## Dataset:
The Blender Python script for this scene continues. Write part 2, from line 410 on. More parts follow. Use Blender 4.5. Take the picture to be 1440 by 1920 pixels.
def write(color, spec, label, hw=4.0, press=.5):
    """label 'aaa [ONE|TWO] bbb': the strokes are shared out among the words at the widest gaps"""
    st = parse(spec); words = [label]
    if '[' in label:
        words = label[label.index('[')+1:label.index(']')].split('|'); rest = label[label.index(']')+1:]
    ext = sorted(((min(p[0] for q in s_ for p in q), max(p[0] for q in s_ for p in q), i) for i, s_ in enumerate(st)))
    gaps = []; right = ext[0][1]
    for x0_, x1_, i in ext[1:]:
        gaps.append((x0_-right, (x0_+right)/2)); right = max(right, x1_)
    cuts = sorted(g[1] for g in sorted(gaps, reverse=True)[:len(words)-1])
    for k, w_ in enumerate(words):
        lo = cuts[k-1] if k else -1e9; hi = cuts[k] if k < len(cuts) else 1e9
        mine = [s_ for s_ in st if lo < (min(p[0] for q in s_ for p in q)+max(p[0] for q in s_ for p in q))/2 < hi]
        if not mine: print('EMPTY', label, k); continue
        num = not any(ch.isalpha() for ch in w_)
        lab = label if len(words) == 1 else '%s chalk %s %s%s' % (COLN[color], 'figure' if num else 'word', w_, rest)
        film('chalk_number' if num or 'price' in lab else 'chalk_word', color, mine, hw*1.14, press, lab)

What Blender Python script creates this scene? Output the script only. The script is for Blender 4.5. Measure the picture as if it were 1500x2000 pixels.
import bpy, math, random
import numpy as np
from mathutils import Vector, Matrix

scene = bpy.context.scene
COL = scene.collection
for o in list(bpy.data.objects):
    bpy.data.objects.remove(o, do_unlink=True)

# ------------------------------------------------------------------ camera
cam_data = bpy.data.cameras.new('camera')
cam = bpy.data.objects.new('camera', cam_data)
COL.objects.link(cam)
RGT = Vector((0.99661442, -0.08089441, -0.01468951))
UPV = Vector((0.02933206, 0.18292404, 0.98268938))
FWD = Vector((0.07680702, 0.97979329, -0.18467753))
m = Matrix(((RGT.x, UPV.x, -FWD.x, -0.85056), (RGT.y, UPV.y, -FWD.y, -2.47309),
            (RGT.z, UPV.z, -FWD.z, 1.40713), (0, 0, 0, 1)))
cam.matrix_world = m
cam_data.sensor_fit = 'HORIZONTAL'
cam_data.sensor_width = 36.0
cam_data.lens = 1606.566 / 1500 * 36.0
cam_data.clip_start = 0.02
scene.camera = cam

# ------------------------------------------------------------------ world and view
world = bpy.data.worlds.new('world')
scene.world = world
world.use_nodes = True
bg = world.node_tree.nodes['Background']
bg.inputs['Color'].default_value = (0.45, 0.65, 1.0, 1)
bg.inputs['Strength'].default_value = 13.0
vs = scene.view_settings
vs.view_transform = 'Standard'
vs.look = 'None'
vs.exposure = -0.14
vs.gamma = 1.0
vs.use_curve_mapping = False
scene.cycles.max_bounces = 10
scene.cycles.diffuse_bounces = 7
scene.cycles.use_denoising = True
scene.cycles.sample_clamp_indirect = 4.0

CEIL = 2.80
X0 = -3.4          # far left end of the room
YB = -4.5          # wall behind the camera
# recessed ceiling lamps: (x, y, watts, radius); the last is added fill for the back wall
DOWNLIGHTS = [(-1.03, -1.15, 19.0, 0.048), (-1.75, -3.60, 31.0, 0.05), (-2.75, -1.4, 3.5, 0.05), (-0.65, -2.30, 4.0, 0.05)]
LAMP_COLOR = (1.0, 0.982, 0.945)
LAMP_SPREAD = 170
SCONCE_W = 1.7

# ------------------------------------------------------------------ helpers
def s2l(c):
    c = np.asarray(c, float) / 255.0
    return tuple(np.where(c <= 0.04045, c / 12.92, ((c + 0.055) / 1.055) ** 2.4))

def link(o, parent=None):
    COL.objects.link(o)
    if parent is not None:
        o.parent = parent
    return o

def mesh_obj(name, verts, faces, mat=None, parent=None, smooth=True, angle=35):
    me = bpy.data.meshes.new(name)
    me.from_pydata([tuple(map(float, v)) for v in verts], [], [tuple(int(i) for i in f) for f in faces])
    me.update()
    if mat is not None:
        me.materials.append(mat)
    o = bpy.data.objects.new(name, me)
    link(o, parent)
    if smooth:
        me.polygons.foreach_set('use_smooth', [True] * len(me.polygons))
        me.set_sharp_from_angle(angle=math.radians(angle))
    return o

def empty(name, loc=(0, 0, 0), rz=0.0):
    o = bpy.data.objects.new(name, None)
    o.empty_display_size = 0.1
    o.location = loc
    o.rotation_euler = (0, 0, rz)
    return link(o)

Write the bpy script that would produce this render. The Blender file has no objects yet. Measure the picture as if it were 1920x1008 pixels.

## The problem:
Some lines of the data above may hold the word "scene"; report how many do, and nothing else.

## Task answer:
11